Carrier Context :
Unique Projects
John Ferguson, an engineer in Carrier's Advanced Systems Group, quietly asked the question: "Is the hair on the back of your neck standing up, too?"
Everyone in the room was reacting in their own way
as a Peruvian archaeologist carefully, almost tenderly, removed
the white wrapping that covered the frozen body of the "Ampato
Maiden," the 500-year-old mummy that has caused a worldwide
stir since her discovery last September atop an Andean volcano.
Straight black hair reaching her shoulders frames a face whose skin has dried and pulled back slightly from a full set of white teeth. But the brownish skin of her shoulders, bodice, arms, legs and feet retains a dull lustre not far from life.

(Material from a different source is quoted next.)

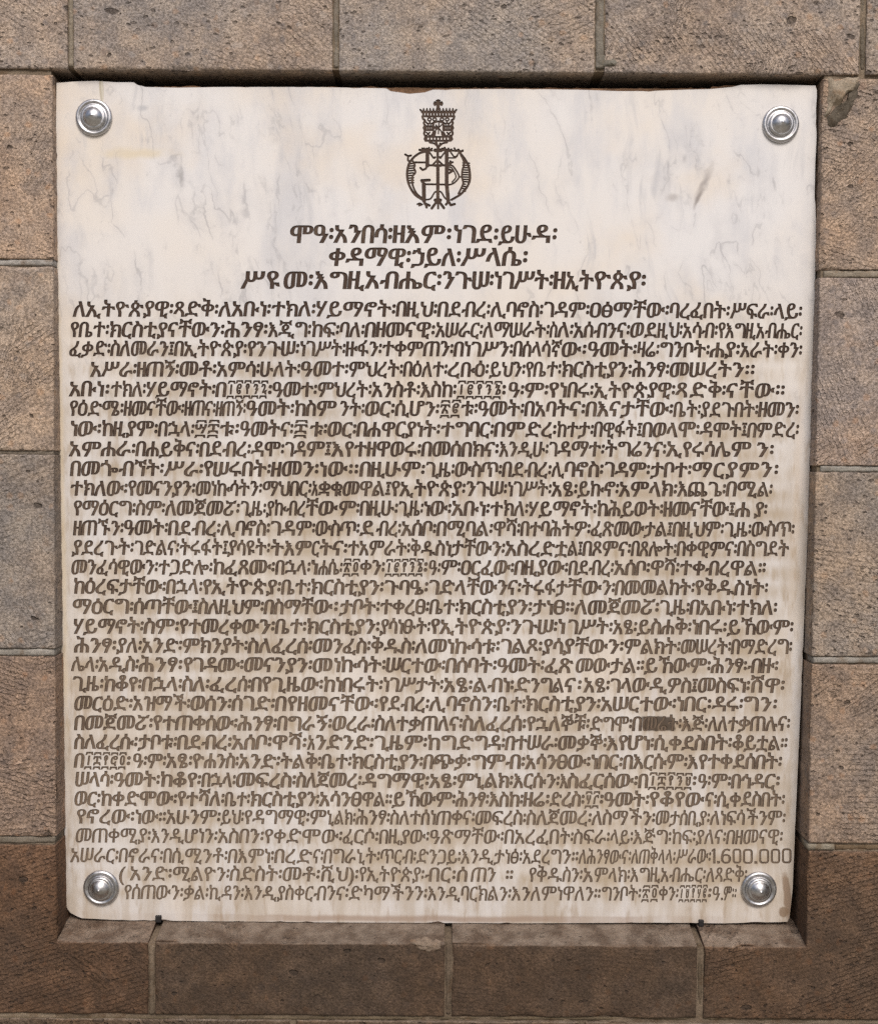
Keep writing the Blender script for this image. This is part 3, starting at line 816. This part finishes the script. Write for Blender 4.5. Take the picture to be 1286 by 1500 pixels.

To the scientists in the room, the Maiden on the
table is a cache of knowledge frozen in pre-Columbian time. She
is a potential storehouse of answers to questions about her Inca
contemporaries that, until now, could only be guessed at.
But some of us gathered around the table see her through a parent's emotional eyes. With her hands delicately folded in her lap and her knees drawn up toward her chin, she is a vulnerable child of 13 or 14 about to be violently sacrificed for the overall good of her community. No answers here. Her silence poses only questions about the day her life ended near the windswept 20,700-foot summit of Nevado Ampato.